**Records shown**
========
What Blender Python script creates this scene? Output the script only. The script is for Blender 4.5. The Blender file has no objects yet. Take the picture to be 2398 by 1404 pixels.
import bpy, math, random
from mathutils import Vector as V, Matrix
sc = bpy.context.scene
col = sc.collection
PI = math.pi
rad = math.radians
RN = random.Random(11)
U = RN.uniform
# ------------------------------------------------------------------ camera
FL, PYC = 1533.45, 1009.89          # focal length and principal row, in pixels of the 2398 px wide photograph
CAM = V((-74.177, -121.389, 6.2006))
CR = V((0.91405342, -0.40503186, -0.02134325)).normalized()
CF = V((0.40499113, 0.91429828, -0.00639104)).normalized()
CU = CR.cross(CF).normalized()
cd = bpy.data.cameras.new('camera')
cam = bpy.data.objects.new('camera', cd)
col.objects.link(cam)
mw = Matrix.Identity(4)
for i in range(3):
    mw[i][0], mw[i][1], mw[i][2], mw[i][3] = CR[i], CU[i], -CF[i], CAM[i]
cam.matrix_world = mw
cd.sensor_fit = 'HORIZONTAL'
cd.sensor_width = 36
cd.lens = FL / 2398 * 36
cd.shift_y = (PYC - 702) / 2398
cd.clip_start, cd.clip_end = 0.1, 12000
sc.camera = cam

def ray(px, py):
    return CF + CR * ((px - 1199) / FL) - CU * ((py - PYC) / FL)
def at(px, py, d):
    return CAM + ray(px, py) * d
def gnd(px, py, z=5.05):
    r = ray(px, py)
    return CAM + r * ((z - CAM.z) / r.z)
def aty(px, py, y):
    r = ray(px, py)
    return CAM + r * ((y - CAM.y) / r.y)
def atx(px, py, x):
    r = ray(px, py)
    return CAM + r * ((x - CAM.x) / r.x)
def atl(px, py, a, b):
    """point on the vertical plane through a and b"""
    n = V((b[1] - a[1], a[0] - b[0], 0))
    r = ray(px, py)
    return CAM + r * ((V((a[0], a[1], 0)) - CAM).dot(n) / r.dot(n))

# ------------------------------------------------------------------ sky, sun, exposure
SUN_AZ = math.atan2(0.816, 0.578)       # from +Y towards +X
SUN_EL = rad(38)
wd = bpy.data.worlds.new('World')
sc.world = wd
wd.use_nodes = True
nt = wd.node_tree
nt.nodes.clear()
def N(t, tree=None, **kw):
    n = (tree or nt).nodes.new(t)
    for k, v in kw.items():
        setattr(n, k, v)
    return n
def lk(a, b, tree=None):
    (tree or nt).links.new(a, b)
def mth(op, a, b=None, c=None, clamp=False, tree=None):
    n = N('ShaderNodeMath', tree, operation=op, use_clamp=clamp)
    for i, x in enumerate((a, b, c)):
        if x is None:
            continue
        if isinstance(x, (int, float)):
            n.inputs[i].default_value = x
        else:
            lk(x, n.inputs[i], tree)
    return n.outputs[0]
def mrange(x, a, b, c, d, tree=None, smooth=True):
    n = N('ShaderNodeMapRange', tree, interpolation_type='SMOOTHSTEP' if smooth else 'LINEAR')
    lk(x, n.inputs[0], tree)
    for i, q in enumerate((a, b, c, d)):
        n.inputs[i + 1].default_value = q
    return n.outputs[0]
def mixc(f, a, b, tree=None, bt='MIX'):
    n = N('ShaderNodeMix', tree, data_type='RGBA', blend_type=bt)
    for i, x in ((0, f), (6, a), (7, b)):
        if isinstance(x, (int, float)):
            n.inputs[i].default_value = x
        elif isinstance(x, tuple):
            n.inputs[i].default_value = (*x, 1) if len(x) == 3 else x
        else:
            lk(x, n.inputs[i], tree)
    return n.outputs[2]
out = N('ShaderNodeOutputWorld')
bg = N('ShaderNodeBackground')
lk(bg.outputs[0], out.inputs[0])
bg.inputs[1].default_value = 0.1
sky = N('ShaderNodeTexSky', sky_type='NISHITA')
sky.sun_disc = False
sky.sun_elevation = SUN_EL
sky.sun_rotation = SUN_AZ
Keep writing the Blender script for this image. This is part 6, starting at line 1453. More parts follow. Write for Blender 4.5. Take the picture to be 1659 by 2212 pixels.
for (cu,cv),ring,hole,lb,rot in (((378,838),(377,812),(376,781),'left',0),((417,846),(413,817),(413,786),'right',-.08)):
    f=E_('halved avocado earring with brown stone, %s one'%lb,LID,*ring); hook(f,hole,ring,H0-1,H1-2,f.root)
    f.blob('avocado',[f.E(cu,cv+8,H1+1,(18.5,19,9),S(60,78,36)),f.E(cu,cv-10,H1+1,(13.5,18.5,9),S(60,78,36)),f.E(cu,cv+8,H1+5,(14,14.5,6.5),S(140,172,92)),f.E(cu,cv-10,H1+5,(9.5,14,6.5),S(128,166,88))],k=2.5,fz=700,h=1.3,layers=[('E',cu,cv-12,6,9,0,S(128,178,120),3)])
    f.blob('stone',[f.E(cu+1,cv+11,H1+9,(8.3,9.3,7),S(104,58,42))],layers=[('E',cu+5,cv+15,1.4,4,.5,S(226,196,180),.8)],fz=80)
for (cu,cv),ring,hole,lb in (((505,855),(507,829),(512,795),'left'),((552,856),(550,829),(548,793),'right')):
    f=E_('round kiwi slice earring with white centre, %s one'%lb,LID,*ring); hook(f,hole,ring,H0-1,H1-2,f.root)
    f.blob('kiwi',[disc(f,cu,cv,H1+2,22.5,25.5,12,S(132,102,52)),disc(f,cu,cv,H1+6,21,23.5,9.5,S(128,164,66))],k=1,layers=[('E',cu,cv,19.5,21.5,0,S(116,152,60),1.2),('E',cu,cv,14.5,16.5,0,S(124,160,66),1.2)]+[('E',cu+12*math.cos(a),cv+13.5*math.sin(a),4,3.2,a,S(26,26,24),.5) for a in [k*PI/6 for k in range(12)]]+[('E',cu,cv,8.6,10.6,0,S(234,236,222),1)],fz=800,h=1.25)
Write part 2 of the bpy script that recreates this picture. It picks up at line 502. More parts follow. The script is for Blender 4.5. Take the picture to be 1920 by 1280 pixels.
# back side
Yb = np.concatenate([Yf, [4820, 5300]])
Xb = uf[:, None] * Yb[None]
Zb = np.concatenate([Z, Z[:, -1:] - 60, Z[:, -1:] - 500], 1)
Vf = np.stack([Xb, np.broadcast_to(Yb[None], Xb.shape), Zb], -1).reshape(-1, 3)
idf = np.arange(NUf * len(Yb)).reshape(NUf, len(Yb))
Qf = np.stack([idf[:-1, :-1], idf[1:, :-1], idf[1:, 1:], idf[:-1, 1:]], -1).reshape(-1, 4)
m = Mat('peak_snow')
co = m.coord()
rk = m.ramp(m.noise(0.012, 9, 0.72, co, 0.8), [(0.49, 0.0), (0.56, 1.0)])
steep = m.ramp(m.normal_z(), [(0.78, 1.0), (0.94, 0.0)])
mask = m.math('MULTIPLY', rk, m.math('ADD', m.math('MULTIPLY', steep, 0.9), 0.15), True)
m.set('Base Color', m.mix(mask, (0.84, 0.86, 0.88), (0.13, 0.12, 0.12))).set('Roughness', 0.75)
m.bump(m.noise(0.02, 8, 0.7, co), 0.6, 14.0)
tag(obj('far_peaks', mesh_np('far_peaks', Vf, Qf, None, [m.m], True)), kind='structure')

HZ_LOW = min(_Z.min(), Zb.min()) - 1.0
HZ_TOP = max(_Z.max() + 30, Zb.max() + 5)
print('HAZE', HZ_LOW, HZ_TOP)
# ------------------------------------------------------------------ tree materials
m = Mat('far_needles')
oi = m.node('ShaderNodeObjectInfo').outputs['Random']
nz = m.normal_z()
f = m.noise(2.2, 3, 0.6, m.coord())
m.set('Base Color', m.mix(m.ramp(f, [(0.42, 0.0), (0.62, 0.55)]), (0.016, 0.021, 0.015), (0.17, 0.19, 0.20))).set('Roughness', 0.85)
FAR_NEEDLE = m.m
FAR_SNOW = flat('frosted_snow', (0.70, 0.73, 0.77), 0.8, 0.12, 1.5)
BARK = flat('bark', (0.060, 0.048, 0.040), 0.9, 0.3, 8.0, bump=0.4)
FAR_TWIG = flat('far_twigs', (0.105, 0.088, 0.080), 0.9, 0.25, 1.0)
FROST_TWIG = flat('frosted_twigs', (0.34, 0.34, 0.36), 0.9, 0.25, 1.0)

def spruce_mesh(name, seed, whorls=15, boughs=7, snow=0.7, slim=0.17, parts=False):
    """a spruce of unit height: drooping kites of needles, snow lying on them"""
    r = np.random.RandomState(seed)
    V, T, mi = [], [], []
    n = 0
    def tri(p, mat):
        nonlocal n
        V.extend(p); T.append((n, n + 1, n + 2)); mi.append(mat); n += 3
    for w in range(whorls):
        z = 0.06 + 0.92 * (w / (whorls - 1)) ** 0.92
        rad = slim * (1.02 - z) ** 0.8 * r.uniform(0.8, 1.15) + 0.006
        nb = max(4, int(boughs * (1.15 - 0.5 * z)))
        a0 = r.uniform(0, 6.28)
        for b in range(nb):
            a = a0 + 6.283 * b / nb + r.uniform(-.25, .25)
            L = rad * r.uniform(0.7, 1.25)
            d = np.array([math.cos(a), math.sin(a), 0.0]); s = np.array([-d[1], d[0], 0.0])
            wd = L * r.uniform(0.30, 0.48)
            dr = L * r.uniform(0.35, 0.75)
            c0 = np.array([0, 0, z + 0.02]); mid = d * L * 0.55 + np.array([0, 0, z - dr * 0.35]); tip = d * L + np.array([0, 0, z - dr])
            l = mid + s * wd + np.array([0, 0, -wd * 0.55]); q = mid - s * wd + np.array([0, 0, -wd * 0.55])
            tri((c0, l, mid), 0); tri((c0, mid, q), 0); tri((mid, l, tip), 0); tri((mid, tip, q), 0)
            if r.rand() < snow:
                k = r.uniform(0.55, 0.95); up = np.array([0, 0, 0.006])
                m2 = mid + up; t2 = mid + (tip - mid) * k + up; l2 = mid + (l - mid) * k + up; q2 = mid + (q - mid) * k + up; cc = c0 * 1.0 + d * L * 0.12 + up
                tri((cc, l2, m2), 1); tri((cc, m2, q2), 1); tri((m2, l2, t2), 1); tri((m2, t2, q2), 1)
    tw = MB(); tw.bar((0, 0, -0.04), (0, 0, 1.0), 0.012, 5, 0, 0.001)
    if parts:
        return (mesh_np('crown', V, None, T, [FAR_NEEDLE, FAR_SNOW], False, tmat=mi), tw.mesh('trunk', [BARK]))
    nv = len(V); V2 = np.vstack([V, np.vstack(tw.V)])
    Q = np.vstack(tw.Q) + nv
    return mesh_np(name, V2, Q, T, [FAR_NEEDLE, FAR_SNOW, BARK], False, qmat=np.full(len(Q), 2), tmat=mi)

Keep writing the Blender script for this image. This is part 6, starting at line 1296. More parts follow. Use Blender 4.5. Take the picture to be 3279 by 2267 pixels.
========
**The exercise**
Copy out precisely the lines from the line with "by 2212 pixels." to the line with "a in [k*PI/6" in the material above, including those two lines and omitting all the rest.

**Response**
Keep writing the Blender script for this image. This is part 6, starting at line 1453. More parts follow. Write for Blender 4.5. Take the picture to be 1659 by 2212 pixels.
for (cu,cv),ring,hole,lb,rot in (((378,838),(377,812),(376,781),'left',0),((417,846),(413,817),(413,786),'right',-.08)):
    f=E_('halved avocado earring with brown stone, %s one'%lb,LID,*ring); hook(f,hole,ring,H0-1,H1-2,f.root)
    f.blob('avocado',[f.E(cu,cv+8,H1+1,(18.5,19,9),S(60,78,36)),f.E(cu,cv-10,H1+1,(13.5,18.5,9),S(60,78,36)),f.E(cu,cv+8,H1+5,(14,14.5,6.5),S(140,172,92)),f.E(cu,cv-10,H1+5,(9.5,14,6.5),S(128,166,88))],k=2.5,fz=700,h=1.3,layers=[('E',cu,cv-12,6,9,0,S(128,178,120),3)])
    f.blob('stone',[f.E(cu+1,cv+11,H1+9,(8.3,9.3,7),S(104,58,42))],layers=[('E',cu+5,cv+15,1.4,4,.5,S(226,196,180),.8)],fz=80)
for (cu,cv),ring,hole,lb in (((505,855),(507,829),(512,795),'left'),((552,856),(550,829),(548,793),'right')):
    f=E_('round kiwi slice earring with white centre, %s one'%lb,LID,*ring); hook(f,hole,ring,H0-1,H1-2,f.root)
    f.blob('kiwi',[disc(f,cu,cv,H1+2,22.5,25.5,12,S(132,102,52)),disc(f,cu,cv,H1+6,21,23.5,9.5,S(128,164,66))],k=1,layers=[('E',cu,cv,19.5,21.5,0,S(116,152,60),1.2),('E',cu,cv,14.5,16.5,0,S(124,160,66),1.2)]+[('E',cu+12*math.cos(a),cv+13.5*math.sin(a),4,3.2,a,S(26,26,24),.5) for a in [k*PI/6 for k in range(12)]]+[('E',cu,cv,8.6,10.6,0,S(234,236,222),1)],fz=800,h=1.25)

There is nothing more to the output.